DATA EXTRACT =

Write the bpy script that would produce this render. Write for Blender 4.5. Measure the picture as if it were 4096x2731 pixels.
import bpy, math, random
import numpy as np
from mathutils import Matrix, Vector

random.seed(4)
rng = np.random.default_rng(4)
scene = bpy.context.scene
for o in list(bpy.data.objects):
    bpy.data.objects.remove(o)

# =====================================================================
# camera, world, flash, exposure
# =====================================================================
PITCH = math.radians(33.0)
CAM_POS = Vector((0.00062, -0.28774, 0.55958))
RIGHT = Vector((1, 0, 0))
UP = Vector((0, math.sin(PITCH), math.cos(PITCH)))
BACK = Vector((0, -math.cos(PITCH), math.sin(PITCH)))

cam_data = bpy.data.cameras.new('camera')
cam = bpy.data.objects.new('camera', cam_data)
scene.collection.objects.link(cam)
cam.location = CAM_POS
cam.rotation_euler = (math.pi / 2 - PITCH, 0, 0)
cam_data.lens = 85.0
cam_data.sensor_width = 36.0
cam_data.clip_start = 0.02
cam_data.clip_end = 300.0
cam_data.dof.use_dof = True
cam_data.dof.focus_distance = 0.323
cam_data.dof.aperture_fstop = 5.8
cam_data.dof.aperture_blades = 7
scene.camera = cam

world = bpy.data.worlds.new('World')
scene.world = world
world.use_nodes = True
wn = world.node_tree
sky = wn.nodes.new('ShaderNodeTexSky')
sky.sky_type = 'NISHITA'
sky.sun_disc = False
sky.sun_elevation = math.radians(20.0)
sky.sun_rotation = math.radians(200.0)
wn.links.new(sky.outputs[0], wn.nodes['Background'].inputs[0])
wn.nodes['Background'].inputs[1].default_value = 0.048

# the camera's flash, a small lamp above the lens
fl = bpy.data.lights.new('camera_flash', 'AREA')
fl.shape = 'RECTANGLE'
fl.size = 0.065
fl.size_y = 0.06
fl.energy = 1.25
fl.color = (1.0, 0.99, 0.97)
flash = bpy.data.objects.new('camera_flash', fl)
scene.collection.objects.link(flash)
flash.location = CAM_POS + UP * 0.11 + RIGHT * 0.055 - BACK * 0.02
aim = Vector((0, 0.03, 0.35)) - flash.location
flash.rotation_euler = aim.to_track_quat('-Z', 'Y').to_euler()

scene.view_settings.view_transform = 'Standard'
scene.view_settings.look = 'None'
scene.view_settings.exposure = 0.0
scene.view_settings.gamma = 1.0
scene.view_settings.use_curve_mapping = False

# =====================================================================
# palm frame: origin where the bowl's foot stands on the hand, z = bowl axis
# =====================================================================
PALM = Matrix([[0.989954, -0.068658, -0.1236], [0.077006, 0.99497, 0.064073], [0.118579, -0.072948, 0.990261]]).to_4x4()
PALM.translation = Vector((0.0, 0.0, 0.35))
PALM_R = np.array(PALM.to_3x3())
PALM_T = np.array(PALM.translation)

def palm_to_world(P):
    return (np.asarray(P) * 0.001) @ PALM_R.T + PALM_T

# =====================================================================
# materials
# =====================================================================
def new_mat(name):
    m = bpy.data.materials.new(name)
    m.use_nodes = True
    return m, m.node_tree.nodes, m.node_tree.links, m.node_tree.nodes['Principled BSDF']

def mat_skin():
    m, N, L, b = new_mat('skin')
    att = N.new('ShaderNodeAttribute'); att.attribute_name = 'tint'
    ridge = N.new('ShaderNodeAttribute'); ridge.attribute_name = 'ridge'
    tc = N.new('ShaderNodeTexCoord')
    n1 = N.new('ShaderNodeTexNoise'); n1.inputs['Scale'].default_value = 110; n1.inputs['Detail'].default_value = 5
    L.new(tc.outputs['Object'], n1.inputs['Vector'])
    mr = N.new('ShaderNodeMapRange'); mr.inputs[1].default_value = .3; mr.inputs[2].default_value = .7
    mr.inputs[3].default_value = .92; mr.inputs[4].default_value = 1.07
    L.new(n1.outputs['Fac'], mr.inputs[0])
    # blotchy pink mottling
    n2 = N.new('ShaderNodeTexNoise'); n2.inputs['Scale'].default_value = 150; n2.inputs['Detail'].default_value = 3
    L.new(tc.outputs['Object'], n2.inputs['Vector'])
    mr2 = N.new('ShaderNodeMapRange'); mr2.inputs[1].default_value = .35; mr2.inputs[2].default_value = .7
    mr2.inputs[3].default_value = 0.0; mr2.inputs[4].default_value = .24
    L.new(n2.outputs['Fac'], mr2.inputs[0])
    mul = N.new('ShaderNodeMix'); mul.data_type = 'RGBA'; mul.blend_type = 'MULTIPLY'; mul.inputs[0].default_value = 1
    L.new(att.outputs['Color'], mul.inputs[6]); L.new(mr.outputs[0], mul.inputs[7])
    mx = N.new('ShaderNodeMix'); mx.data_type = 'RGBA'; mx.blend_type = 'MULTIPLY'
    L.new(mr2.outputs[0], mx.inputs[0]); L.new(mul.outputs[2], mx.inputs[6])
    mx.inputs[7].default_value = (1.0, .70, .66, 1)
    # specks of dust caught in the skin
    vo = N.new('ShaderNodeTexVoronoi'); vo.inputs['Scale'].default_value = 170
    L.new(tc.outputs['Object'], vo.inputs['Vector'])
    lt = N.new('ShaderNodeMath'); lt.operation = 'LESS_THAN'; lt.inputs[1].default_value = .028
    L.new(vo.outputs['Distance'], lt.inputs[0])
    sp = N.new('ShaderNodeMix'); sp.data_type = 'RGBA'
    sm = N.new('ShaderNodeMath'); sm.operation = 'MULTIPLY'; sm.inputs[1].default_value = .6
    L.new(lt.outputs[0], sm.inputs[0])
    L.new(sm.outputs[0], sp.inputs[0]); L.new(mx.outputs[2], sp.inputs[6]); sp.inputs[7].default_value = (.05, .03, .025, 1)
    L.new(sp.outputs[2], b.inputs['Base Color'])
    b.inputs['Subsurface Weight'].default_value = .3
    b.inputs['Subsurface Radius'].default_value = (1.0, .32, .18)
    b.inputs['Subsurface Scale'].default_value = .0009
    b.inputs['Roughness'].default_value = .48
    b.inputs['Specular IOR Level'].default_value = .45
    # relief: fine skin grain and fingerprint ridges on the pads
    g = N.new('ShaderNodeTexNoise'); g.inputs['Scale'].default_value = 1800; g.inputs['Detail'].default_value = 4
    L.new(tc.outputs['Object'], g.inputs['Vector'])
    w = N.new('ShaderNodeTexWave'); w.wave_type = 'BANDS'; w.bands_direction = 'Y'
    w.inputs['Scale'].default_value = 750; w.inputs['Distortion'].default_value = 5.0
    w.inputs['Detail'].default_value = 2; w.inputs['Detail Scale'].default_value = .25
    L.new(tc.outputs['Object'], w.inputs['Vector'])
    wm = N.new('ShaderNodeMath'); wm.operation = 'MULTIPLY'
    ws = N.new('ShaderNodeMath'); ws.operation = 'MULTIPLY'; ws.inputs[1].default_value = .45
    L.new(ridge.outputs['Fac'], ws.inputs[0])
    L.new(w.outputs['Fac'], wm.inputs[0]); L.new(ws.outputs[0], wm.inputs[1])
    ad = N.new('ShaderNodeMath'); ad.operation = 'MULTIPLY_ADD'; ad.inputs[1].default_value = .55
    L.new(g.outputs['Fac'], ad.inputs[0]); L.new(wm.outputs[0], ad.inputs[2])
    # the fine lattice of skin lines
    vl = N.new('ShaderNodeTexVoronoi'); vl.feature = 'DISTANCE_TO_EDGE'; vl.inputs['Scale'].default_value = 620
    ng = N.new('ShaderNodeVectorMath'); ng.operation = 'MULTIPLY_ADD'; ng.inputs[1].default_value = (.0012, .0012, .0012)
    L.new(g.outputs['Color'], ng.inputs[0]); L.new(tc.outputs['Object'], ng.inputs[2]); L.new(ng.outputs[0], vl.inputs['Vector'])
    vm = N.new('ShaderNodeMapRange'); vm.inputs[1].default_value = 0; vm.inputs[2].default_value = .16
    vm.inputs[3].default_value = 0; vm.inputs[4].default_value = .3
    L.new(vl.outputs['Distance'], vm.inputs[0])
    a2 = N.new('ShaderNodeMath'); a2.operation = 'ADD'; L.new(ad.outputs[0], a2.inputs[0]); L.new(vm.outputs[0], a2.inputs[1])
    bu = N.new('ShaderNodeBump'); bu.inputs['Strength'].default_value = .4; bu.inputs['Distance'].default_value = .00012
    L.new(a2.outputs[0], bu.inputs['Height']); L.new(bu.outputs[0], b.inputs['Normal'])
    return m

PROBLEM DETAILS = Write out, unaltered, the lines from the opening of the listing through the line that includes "bpy.data.objects.remove(o)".

RESPONSE TO THIS EXERCISE =
Write the bpy script that would produce this render. Write for Blender 4.5. Measure the picture as if it were 4096x2731 pixels.
import bpy, math, random
import numpy as np
from mathutils import Matrix, Vector

random.seed(4)
rng = np.random.default_rng(4)
scene = bpy.context.scene
for o in list(bpy.data.objects):
    bpy.data.objects.remove(o)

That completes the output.